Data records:
------------

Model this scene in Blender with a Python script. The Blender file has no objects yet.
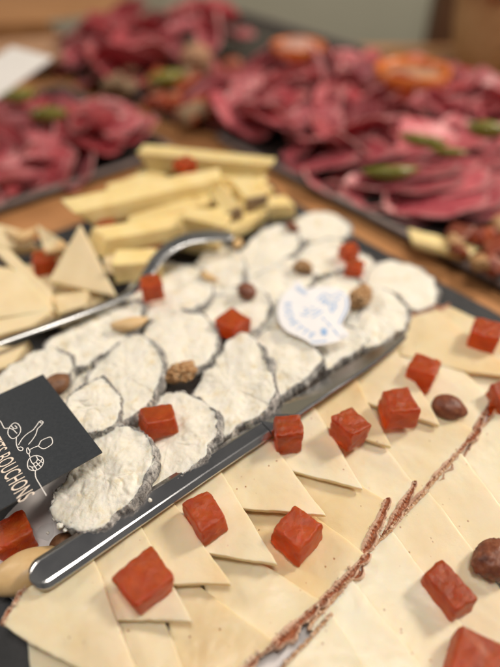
import bpy, bmesh, math, random
from math import sin, cos, pi, radians, hypot, atan2, sqrt
from mathutils import Vector, Matrix, noise, Euler
random.seed(11)
SC = bpy.context.scene
COL = SC.collection

# ------------------------------------------------------------------ camera geometry
F, PITCH, CAMZ = 550.0, radians(42.4), 0.252
CP, SP = cos(PITCH), sin(PITCH)

def ray(px, py):
    x = (px - 250) / F; y = (py - 333.5) / F
    return Vector((x, CP - y * SP, -SP - y * CP))

def U(px, py, z=0.0):
    d = ray(px, py); t = (z - CAMZ) / d.z
    return Vector((d.x * t, d.y * t, z))

class Plane:
    """z = zc + gx (x-cx) + gy (y-cy): the plane a slice lies on"""
    def __init__(s, px, py, z, gx=0.0, gy=0.0):
        c = U(px, py, z); s.cx, s.cy, s.zc, s.gx, s.gy = c.x, c.y, z, gx, gy
    def z(s, x, y): return s.zc + s.gx * (x - s.cx) + s.gy * (y - s.cy)
    def at(s, px, py):
        d = ray(px, py)
        k = d.z - s.gx * d.x - s.gy * d.y
        t = (s.zc - s.gx * s.cx - s.gy * s.cy - CAMZ) / k
        return Vector((d.x * t, d.y * t, CAMZ + d.z * t))
    def nrm(s): return Vector((-s.gx, -s.gy, 1)).normalized()

# ------------------------------------------------------------------ object helpers
def tag(o, label=None, cat=None, group=None, kind=None):
    if label: o['label'] = label
    if cat: o['category'] = cat
    if group: o['group'] = group
    if kind: o['kind'] = kind
    return o

def empty(name, loc):
    o = bpy.data.objects.new(name, None); COL.objects.link(o)
    o.location = loc; o.empty_display_size = .01
    return o

def mk(name, verts, faces, mat, parent=None, base=None, smooth=True, matrix=None):
    me = bpy.data.meshes.new(name)
    b = Vector(base) if base is not None else Vector((0, 0, 0))
    if matrix is not None: verts = [matrix @ Vector(v) for v in verts]
    me.from_pydata([tuple(Vector(v) - b) for v in verts], [], faces)
    me.validate(); me.update()
    bm = bmesh.new(); bm.from_mesh(me)
    bmesh.ops.recalc_face_normals(bm, faces=bm.faces); bm.to_mesh(me); bm.free()
    if smooth:
        for p in me.polygons: p.use_smooth = True
    me.materials.append(mat)
    o = bpy.data.objects.new(name, me); COL.objects.link(o)
    if parent: o.parent = parent
    else: o.location = b
    return o

def N3(x, y, z=0.0): return noise.noise(Vector((x, y, z)))
def fbm(x, y, z=0.0, o=3): return noise.fractal(Vector((x, y, z)), 1.0, 2.0, o)

def catmull(pts, n):
    m = len(pts); out = []
    per = [ (pts[(i+1) % m] - pts[i]).length for i in range(m)]
    tot = sum(per)
    for i in range(m):
        p0, p1, p2, p3 = pts[i-1], pts[i], pts[(i+1) % m], pts[(i+2) % m]
        k = max(2, round(n * per[i] / tot))
        for j in range(k):
            t = j / k
            out.append(.5 * ((2*p1) + (p2-p0)*t + (2*p0-5*p1+4*p2-p3)*t*t + (3*p1-p0-3*p2+p3)*t**3))
    return out

def roundpoly(pts, rad, n, mark=None):
    """polygon with rounded corners; mark = set of edge indices; returns points and a flag per point (on a marked edge)"""
    m = len(pts); out = []; fl = []
    tot = sum((pts[(i+1) % m] - pts[i]).length for i in range(m))
    for i in range(m):
        a, b, c = pts[i-1], pts[i], pts[(i+1) % m]
        ra = min(rad, .4 * (a-b).length, .4 * (c-b).length)
        s = b + (a-b).normalized() * ra; e = b + (c-b).normalized() * ra
        for j in range(4):
            t = j / 4
            out.append(s*(1-t)**2 + b*2*t*(1-t) + e*t*t)
            fl.append(bool(mark) and ((i-1) % m in mark or i in mark))
        nx = c + (b-c).normalized() * min(rad, .4*(b-c).length, .4*(pts[(i+2) % m]-c).length)
        k = max(2, round(n * (nx - e).length / tot))
        for j in range(k):
            out.append(e + (nx - e) * (j / k)); fl.append(bool(mark) and i in mark)
    return out, fl

def ccw(pts):
    a = sum(pts[i-1].x*pts[i].y - pts[i].x*pts[i-1].y for i in range(len(pts)))
    return a > 0

def slab(outline, nrm, t, bevel, rings, dz, side=0.0, seed=0):
    """slice-shaped solid: outline = world points of the top edge"""
    n = len(outline); c = sum(outline, Vector()) / n
    R = sum((p-c).length for p in outline) / n
    V = [c + nrm * dz(c, 0)]; Fs = []
    rl = [(i+1)/rings * (1 - bevel/R*1.1) for i in range(rings)]
    prof = [(r, 0.0) for r in rl] + [(1 - bevel/R*.45, -.12*bevel), (1 - bevel/R*.12, -.42*bevel), (1.0, -bevel)]
    for r, h in prof:
        for p in outline:
            q = c + (p - c) * r
            V.append(q + nrm * (h + dz(q, r)))
    for f in (.35, .7, 1.0):
        for p in outline:
            q = c + (p - c) * (1.0 + side * sin(f*pi)*.5 / R)
            w = .25 * N3(p.x*600, p.y*600, f*3+seed) * side
            V.append(q + (p-c).normalized()*w + nrm * (-bevel - (t-bevel)*f + dz(q, 1)*(1-f)))
    V.append(c - nrm * t)
    nr = len(prof) + 3
    for i in range(n):
        j = (i+1) % n
        Fs.append((0, 1+i, 1+j))
        for k in range(nr-1):
            a = 1 + k*n; b = a + n
            Fs.append((a+i, b+i, b+j, a+j))
        Fs.append((len(V)-1, 1+(nr-1)*n+j, 1+(nr-1)*n+i))
    return V, Fs

def outnorm(outline, nrm):
    n = len(outline); s = 1 if ccw(outline) else -1
    return [((outline[(i+1) % n] - outline[i-1]).cross(nrm)).normalized() * s for i in range(n)]

def tubeband(pts, nor, nrm, prof, jit, closed, seed=0, patchy=False):
    """band with cross-section prof [(out, up)], closed section, swept along pts"""
    V = []; Fs = []; n = len(pts); m = len(prof); arc = 0.0; flake = patchy and not closed
    for i, p in enumerate(pts):
        e = 1.0
        hh = 0.0
        if patchy:
            q = N3(p.x*75+seed, p.y*75, 2) + .5*N3(p.x*210+seed, p.y*210, 6)
            dw = .5 + .5*(nor[i].x*.86 + nor[i].y*.35)
            e = max(-.4, (.95 + 1.5*q))*(.55 + .95*dw); hh = (.0000 + .0013*q) - .0006*(1-dw)
        if not closed: e *= min(1.0, .35 + min(i, n-1-i) * .3)
        for k, (o, h) in enumerate(prof):
            if flake:
                if k == 0 and i: arc += (p-pts[i-1]).length
                a = jit*.8*N3(arc*75+seed, 1.3, 3); b = jit*.5*N3(arc*130+seed, k*.5, 9) + jit*.6*max(0, N3(arc*330+seed, k*1.1, 4)); c = jit*.5*N3(arc*900+seed, k*1.9, 17)
                up_ = b if h > -.001 else 0
                V.append(p + nor[i]*(o*e + a*.5 + c) + nrm*(h*(e if h > 0 else 1) + hh*.3 + up_ + c)); continue
            a = jit * N3(p.x*420+seed, p.y*420, k*.9); b = jit * N3(p.x*900+seed, p.y*900, 40+k*1.7)
            c = jit * .6 * N3(p.x*2200+seed, p.y*2200, 80+k*2.3)
            V.append(p + nor[i]*(o*e + a*.8 + b*.6 + c) + nrm*(h*(e if h > 0 else 1) + hh + a*.5 + b*.8 + c))
    for i in range(n if closed else n-1):
        j = (i+1) % n
        for k in range(m):
            l = (k+1) % m
            Fs.append((i*m+k, j*m+k, j*m+l, i*m+l))
    if not closed:
        Fs.append(tuple(range(m))); Fs.append(tuple((n-1)*m + k for k in range(m)))
    return V, Fs

def roundbox(dims, rad, cuts, jit=0.0, freq=200, seed=0, skew=0.0):
    bm = bmesh.new(); bmesh.ops.create_cube(bm, size=2.0)
    bmesh.ops.subdivide_edges(bm, edges=bm.edges[:], cuts=cuts, use_grid_fill=True)
    rng = random.Random(seed)
    k = [rng.uniform(-skew, skew) for _ in range(8)]
    h = Vector(dims) / 2
    for v in bm.verts:
        c = v.co
        # cluster the loops towards the edges
        u = Vector([math.copysign(1-(1-abs(a))**1.6, a) for a in c])
        p = Vector((u.x*h.x, u.y*h.y, u.z*h.z))
        inn = Vector([max(-h[i]+rad, min(h[i]-rad, p[i])) for i in range(3)])
        d = p - inn
        if d.length > 1e-9: p = inn + d.normalized() * rad if sum(abs(x) > 1e-9 for x in d) > 1 else p
        s = Vector((p.x/h.x, p.y/h.y, p.z/h.z))
        p = Vector((p.x*(1+k[0]*s.y+k[1]*s.z), p.y*(1+k[2]*s.x+k[3]*s.z), p.z*(1+k[4]*s.x+k[5]*s.y)))
        if jit:
            q = p*freq + Vector((seed*7.3, 0, 0))
            p += jit * (noise.noise_vector(q) + .5*noise.noise_vector(q*2.7) + .4*noise.noise_vector(q*.35)*2)
        v.co = p
    V = [v.co.copy() for v in bm.verts]; bm.verts.index_update()
    Fs = [tuple(v.index for v in f.verts) for f in bm.faces]; bm.free()
    return V, Fs

def ball(fun, nu=40, nv=26):
    V = []; Fs = []
    for j in range(nv+1):
        th = pi*j/nv
        for i in range(nu):
            ph = 2*pi*i/nu
            V.append(fun(Vector((sin(th)*cos(ph), sin(th)*sin(ph), cos(th)))))
    for j in range(nv):
        for i in range(nu):
            k = (i+1) % nu
            Fs.append((j*nu+i, (j+1)*nu+i, (j+1)*nu+k, j*nu+k))
    return V, Fs

# ------------------------------------------------------------------ materials
def mat(name):
    m = bpy.data.materials.new(name); m.use_nodes = True
    nt = m.node_tree; b = nt.nodes['Principled BSDF']
    return m, nt, b

def nd(nt, t, **kw):
    n = nt.nodes.new(t)
    for k, v in kw.items():
        if k in n.inputs: n.inputs[k].default_value = v
        else: setattr(n, k, v)
    return n

def tex(nt, scale, detail=4, rough=.55, typ='ShaderNodeTexNoise', vec=None, **kw):
    n = nd(nt, typ); n.inputs['Scale'].default_value = scale
    if typ == 'ShaderNodeTexNoise':
        n.inputs['Detail'].default_value = detail; n.inputs['Roughness'].default_value = rough
    for k, v in kw.items(): n.inputs[k].default_value = v
    if vec is None:
        tc = nd(nt, 'ShaderNodeTexCoord'); oi = nd(nt, 'ShaderNodeObjectInfo')
        ad = nd(nt, 'ShaderNodeVectorMath', operation='ADD')
        nt.links.new(tc.outputs['Object'], ad.inputs[0]); nt.links.new(oi.outputs['Location'], ad.inputs[1])
        vec = ad.outputs[0]
    nt.links.new(vec, n.inputs['Vector'])
    return n

def ramp(nt, src, stops):
    r = nd(nt, 'ShaderNodeValToRGB'); e = r.color_ramp.elements
    while len(e) < len(stops): e.new(.5)
    for k, (p, c) in enumerate(stops): e[k].position = p; e[k].color = (*c, 1) if len(c) == 3 else c
    nt.links.new(src, r.inputs[0]); return r

def mixc(nt, fac, a, b, blend='MIX'):
    m = nd(nt, 'ShaderNodeMix', data_type='RGBA', blend_type=blend)
    for i, v in ((0, fac), (6, a), (7, b)):
        if isinstance(v, (int, float)): m.inputs[i].default_value = v
        elif isinstance(v, tuple): m.inputs[i].default_value = (*v, 1)
        else: nt.links.new(v, m.inputs[i])
    return m.outputs[2]

def bump(nt, b, src, strength, dist, prev=None):
    n = nd(nt, 'ShaderNodeBump', Strength=strength, Distance=dist)
    nt.links.new(src, n.inputs['Height'])
    if prev: nt.links.new(prev, n.inputs['Normal'])
    nt.links.new(n.outputs[0], b.inputs['Normal']); return n.outputs[0]

def rand_tint(nt, col, amt):
    oi = nd(nt, 'ShaderNodeObjectInfo')
    mr = nd(nt, 'ShaderNodeMapRange'); mr.inputs['To Min'].default_value = 1-amt; mr.inputs['To Max'].default_value = 1+amt
    nt.links.new(oi.outputs['Random'], mr.inputs[0])
    hs = nd(nt, 'ShaderNodeHueSaturation'); nt.links.new(mr.outputs[0], hs.inputs['Value'])
    nt.links.new(col, hs.inputs['Color']); return hs.outputs[0]

def sss(b, w, rad, scale):
    b.inputs['Subsurface Weight'].default_value = w
    b.inputs['Subsurface Radius'].default_value = rad
    b.inputs['Subsurface Scale'].default_value = scale

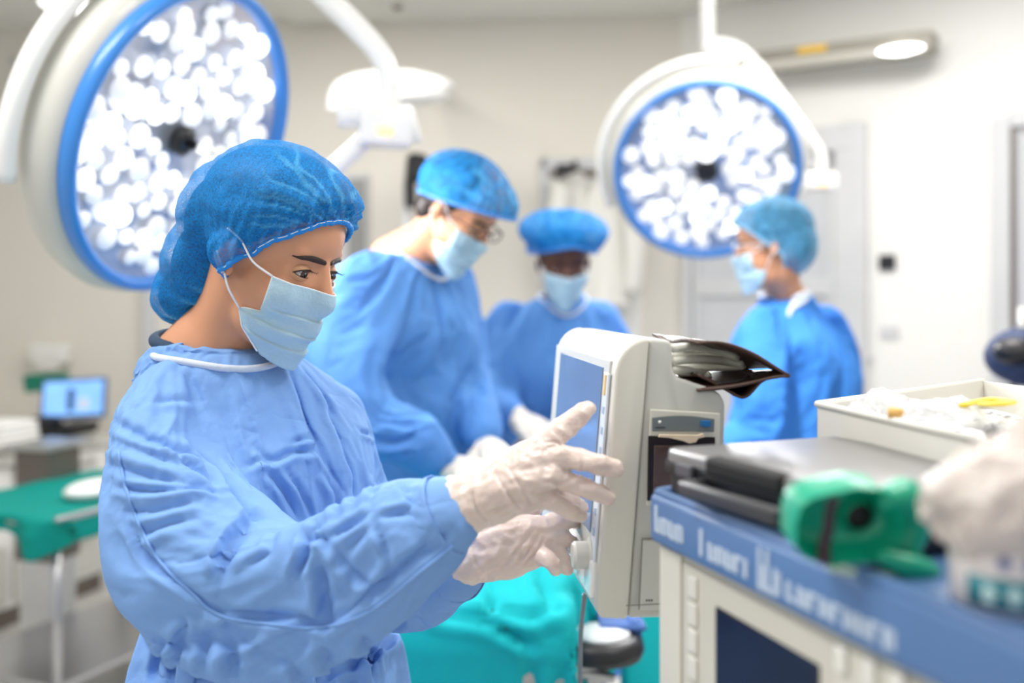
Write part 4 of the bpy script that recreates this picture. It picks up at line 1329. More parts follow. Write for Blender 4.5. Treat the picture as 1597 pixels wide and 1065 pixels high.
def make_eyes(H, parent, bvh, look=(0.35, -.05), skin=None, lid_open=.42, fine=True):
    for sd in (1, -1):
        c = Vector((sd * .0300, .0630, -.003))
        Rl = .0142
        e = mk('eyeball', ell(c, (Rl,) * 3, H, 28, 20), M_eye, parent)
        d = Vector((look[0], 1, look[1])).normalized()
        q = d.to_track_quat('Z', 'Y').to_matrix().to_4x4()
        MI = H @ Matrix.Translation(c) @ q
        mk('iris', lathe([(.0076, .0120), (.0072, .0133), (.0030, .01438), (.001, .0144)], (0, 0, 0), (0, 0, 1), 24), M_iris, e).data.transform(MI)
        mk('pupil', lathe([(.0032, .0144), (.001, .01465)], (0, 0, 0), (0, 0, 1), 16), M_black2, e).data.transform(MI)
        mk('catchlight', ell((-.0018, .002, .0145), (.0009, .0009, .0004), None, 8, 6), mat('eye_glint', (255, 255, 255), .1), e).data.transform(MI)
        # lids: shells of a slightly larger ball with an almond opening
        for up in (1, -1):
            V = []; Fc = []; na, ne = 26, 10
            for i in range(na + 1):
                az = math.radians(-98 + 196 * i / na)
                op = (max(0, math.cos(az * 1.36)) ** .75) * (lid_open if up > 0 else .30) - .04
                for j in range(ne + 1):
                    el = op + (1.45 - op) * j / ne if up > 0 else -op - (1.35 - op) * j / ne
                    rr = .0152 + .0012 * (1 - j / ne) ** 3 - .0016 * (j / ne) ** 2 - .0006 * abs(az / 1.71) ** 4
                    x = rr * math.sin(az) * math.cos(el) * 1.12; y = rr * math.cos(az) * math.cos(el); z = rr * math.sin(el)
                    V.append(tuple(H @ (c + Vector((x, y, z)))))
            for i in range(na):
                for j in range(ne):
                    k = i * (ne + 1) + j; Fc.append((k, k + 1, k + ne + 2, k + ne + 1))
            lid = mk('upper_eyelid' if up > 0 else 'lower_eyelid', (V, Fc), skin, parent)
            md = lid.modifiers.new('s', 'SOLIDIFY'); md.thickness = .0008
            if fine:
                edge = [V[i * (ne + 1)] for i in range(4, na - 3)]
                mk('lash_line', tube(edge[::3], .0010 if up > 0 else .0005, 6, 3), M_brow, lid)
                if up > 0:
                    for i in range(6, na - 5, 1):
                        p = Vector(V[i * (ne + 1)]); az = math.radians(-98 + 196 * i / na)
                        q2 = p + H.to_3x3() @ Vector((math.sin(az) * .006, .0065, -.001)); q3 = q2 + H.to_3x3() @ Vector((math.sin(az) * .002, .001, .003))
                        if i % 2: mk('eyelash', tube([p, q2, q3], [.0004, .0003, .0001], 5, 2), M_brow, lid)
        # brow
        pts = []
        rr = []
        for t in np.linspace(0, 1, 9):
            l = sd * (.007 + .040 * t); u = .0150 + .0078 * math.sin(PI * min(1, t * 1.1) * .55) - .0068 * t
            hit = bvh.ray_cast(H @ Vector((l * 1.3, .3, u)), (H.to_3x3() @ Vector((-l * .35, -.3, 0))).normalized())
            p = hit[0] + hit[1] * .0009 if hit[0] is not None else H @ Vector((l, .075, u))
            pts.append(tuple(p)); rr.append(.0015 + .0023 * math.sin(PI * (t * .78 + .20)))
        rr[-1] = .0007
        mk('eyebrow', tube(pts, rr, 10, 5, True, flat=((H.to_3x3() @ Vector((0, 1, 0))).normalized(), .6)), M_brow, parent)


def generic_hand(W, D, B, s=1.0, curl=.5, side=1, spread=.12):
    """digit chains for a relaxed hand: W wrist, D pointing direction, B back-of-hand normal, side=+1 thumb on D x B side"""
    D = Vector(D).normalized(); B = Vector(B); B = (B - D * D.dot(B)).normalized(); Sx = D.cross(B) * side
    W = Vector(W); parts = []
    parts.append(tube([W - D * .05 * s, W, W + D * .02 * s], [.030 * s, .027 * s, .024 * s], 14, 4, True))
    lens = ((.030, .74), (.010, .82), (-.011, .78), (-.030, .62))
    for x, L in lens:
        K = W + D * (.088 - abs(x) * .25) * s + Sx * x * s
        parts.append(tube([W + Sx * x * .6 * s + D * .01 * s, (W + K) / 2 + Sx * x * .1 * s + B * .003, K], [.019 * s, .018 * s, .0145 * s], 12, 4, True))
        parts.append(tube([W + Sx * x * .6 * s - B * .012 * s + D * .02 * s, (W + K) / 2 - B * .012 * s, K - B * .006 * s], [.016 * s, .016 * s, .012 * s], 12, 4, True))
        p = K; d = (D + Sx * x * 4 * spread).normalized(); pts = [p]; a = 0
        for k, seg in enumerate((.042, .027, .022)):
            a += curl * (.5, .75, .55)[k]
            dd = d * math.cos(a) - B * math.sin(a)
            p = p + dd * seg * L / .8 * s; pts.append(p)
        parts.append(tube(pts, [.0125 * s, .0112 * s, .0102 * s, .0088 * s], 12, 5, True))
    T0 = W + D * .022 * s + Sx * .024 * s
    T1 = T0 + (D * .6 + Sx * .7 - B * .35).normalized() * .042 * s
    T2 = T1 + (D * .85 + Sx * .35 - B * .35).normalized() * .034 * s
    T3 = T2 + (D * .95 + Sx * .05 - B * .3).normalized() * .026 * s
    parts.append(tube([W + D * .005, T0, T1, T2, T3], [.018 * s, .018 * s, .0145 * s, .0125 * s, .010 * s], 12, 5, True))
    return parts


def wrinkle(me, amp, f1, seed, mask=None, f2=None):
    A = vco(me); N = vno(me)
    d = np.array([abs(noise.noise(Vector(p) * f1 + Vector((seed, 0, 0)))) - .22 for p in A])
    A += N * (d * amp * (1 if mask is None else mask))[:, None]
    setco(me, A)


def crease(me, lines, cam_o=Vector((0, 0, CAM_H)), keep_out=None):
    """sharp valley/ridge folds: each line = (pixels on the cloth, width m, depth m)"""
    bvh = to_bvh(me)
    A = vco(me); N = vno(me)
    D = np.zeros(len(A))
    for pts, w, dep in lines:
        S = catmull([(float(x), float(y), 0.) for x, y in pts], 8)
        W = []
        for x, y, _ in S:
            hit = bvh.ray_cast(cam_o, (P(x, y, 1) - cam_o).normalized())
            if hit[0] is not None: W.append(hit[0][:])
        if len(W) < 3: continue
        W = np.array(W)
        lo, hi = W.min(0) - 3 * w, W.max(0) + 3 * w
        idx = np.where(((A > lo) & (A < hi)).all(1))[0]
        best = np.full(len(idx), 9.); tpar = np.zeros(len(idx)); sgn = np.ones(len(idx))
        for k in range(len(W) - 1):
            a, b = W[k], W[k + 1]
            ab = b - a; L2 = ab.dot(ab)
            if L2 > .02 ** 2 * 9: continue
            t = np.clip((A[idx] - a) @ ab / max(L2, 1e-9), 0, 1)
            dd = np.linalg.norm(A[idx] - (a + t[:, None] * ab), axis=1)
            m = dd < best; sg = np.sign(((A[idx] - (a + t[:, None] * ab)) * np.cross(ab, N[idx])).sum(1)); sgn[m] = sg[m]; best[m] = dd[m]; tpar[m] = (k + t[m]) / (len(W) - 1)
        fade = np.sqrt(np.clip(np.sin(PI * np.clip(tpar, .02, .98)), 0, 1))
        x = best / w
        prof = -np.exp(-x * 2.6) * .9 - .25 * np.exp(-x * x * 2) + np.where(sgn > 0, .75, .18) * np.exp(-(x - .95) ** 2 * 2.6)
        D[idx] += dep * prof * fade
    A2 = A + N * D[:, None]
    if keep_out is not None:
        for i in np.where(D < -.0008)[0]:
            h = keep_out.find_nearest(Vector(A2[i]), .03)
            if h[0] is not None:
                d = (Vector(A2[i]) - h[0]).dot(h[1])
                if d < .0025: A2[i] += np.array(h[1][:]) * (.0025 - d)
    setco(me, A2)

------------

## Task goal
Leave out the pictures. Transcribe only the lines above, from the first through the one that contains "COL = SC.collection".

## Solution
Model this scene in Blender with a Python script. The Blender file has no objects yet.
import bpy, bmesh, math, random
from math import sin, cos, pi, radians, hypot, atan2, sqrt
from mathutils import Vector, Matrix, noise, Euler
random.seed(11)
SC = bpy.context.scene
COL = SC.collection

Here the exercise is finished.